Place, Identity and Justice in the Jewish Food Movement

Authors: Steven Silvern*, Salem State University
Topics: Cultural Geography, Ethnic Geography, Agricultural Geography
Keywords: food movement, Jewish, cultural geography, identity, place, food justice
Session Type: Paper
Day: 4/13/2018
Start / End Time: 1:20 PM / 3:00 PM
Room: Studio 9, Marriott, 2nd Floor
Presentation File: No File Uploaded


The last twenty have witnessed the emergence and growth of “the food movement” that aims to transform the industrial food system, supporting the growth of locally sourced and organically grown produce and animals. Much of the geographical and agro-food studies literature is silent on the relationship of the food movement to ethno-religious groups and ethno-religious community identity formation. Missing is attention to how ethno-religious communities engage in sustainable and food justice activism and how ethno-religious identities are both expressed and are constructed in relationship to the food movement. In particular, there has been little attention to how the American Jewish community engages with the food movement and constructs Jewish identity in relation to food sustainability, the geographical scale of sustainable food production and consumption, and food justice. The aim of this presentation is to explore the American Jewish community’s engagement with the food movement.

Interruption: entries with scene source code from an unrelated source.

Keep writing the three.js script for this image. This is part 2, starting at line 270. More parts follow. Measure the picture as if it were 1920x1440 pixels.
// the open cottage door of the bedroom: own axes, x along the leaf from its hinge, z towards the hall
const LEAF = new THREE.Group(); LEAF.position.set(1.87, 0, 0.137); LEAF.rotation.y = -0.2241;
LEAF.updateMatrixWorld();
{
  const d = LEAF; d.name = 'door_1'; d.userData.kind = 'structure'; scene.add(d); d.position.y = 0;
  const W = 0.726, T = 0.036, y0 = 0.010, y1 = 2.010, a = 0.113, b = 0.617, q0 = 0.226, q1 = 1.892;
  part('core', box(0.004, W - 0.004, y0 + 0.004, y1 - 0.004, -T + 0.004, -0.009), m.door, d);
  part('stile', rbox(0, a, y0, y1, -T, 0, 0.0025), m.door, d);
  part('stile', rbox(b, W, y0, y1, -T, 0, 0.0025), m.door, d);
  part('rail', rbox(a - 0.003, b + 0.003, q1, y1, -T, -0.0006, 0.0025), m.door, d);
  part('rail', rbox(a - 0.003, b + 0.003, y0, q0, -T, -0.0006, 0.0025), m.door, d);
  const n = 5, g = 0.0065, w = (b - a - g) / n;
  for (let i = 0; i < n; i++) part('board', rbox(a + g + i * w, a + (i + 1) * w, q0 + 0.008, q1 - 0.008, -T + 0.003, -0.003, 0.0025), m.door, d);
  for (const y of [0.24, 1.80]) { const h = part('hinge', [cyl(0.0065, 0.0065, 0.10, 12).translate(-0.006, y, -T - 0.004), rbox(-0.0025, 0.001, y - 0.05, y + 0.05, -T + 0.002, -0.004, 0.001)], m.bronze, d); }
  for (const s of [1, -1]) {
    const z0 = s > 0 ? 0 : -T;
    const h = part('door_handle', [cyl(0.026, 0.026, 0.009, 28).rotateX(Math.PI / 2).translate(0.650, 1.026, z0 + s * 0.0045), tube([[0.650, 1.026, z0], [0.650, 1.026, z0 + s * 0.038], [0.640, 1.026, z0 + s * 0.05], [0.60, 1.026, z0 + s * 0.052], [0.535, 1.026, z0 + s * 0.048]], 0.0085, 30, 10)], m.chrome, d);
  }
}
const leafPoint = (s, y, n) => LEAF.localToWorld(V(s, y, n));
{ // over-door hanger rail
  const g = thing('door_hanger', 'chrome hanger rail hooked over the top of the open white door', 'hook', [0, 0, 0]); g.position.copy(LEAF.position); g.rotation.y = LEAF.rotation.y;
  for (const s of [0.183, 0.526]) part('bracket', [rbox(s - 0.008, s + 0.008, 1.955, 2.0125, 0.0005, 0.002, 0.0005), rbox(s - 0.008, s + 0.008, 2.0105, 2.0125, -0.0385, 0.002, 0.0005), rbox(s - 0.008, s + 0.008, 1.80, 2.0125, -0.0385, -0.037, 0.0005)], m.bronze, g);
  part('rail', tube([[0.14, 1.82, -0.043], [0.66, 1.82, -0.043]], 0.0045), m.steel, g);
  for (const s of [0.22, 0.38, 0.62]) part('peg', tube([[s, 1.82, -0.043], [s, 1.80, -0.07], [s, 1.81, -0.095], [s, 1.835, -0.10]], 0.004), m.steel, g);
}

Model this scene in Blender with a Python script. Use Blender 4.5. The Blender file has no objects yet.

I historically and socially contextualize what is called the “Jewish Food Movement,” identifying historical antecedents, key actors and organizations. I examine the Movement’s sustainable and food justice discourse, elucidating how place, Jewish identities, and food justice are constructed by the Movement in relation to “traditional” Jewish concepts of social and economic justice, place (localism/globalism) and both traditional and secular discourses of sustainability and food justice. My project seeks to create a productive dialogue and engagement between critical food studies, people-environment and place studies in geography, and the study of place, environment, and Jewish identity formation in Jewish studies.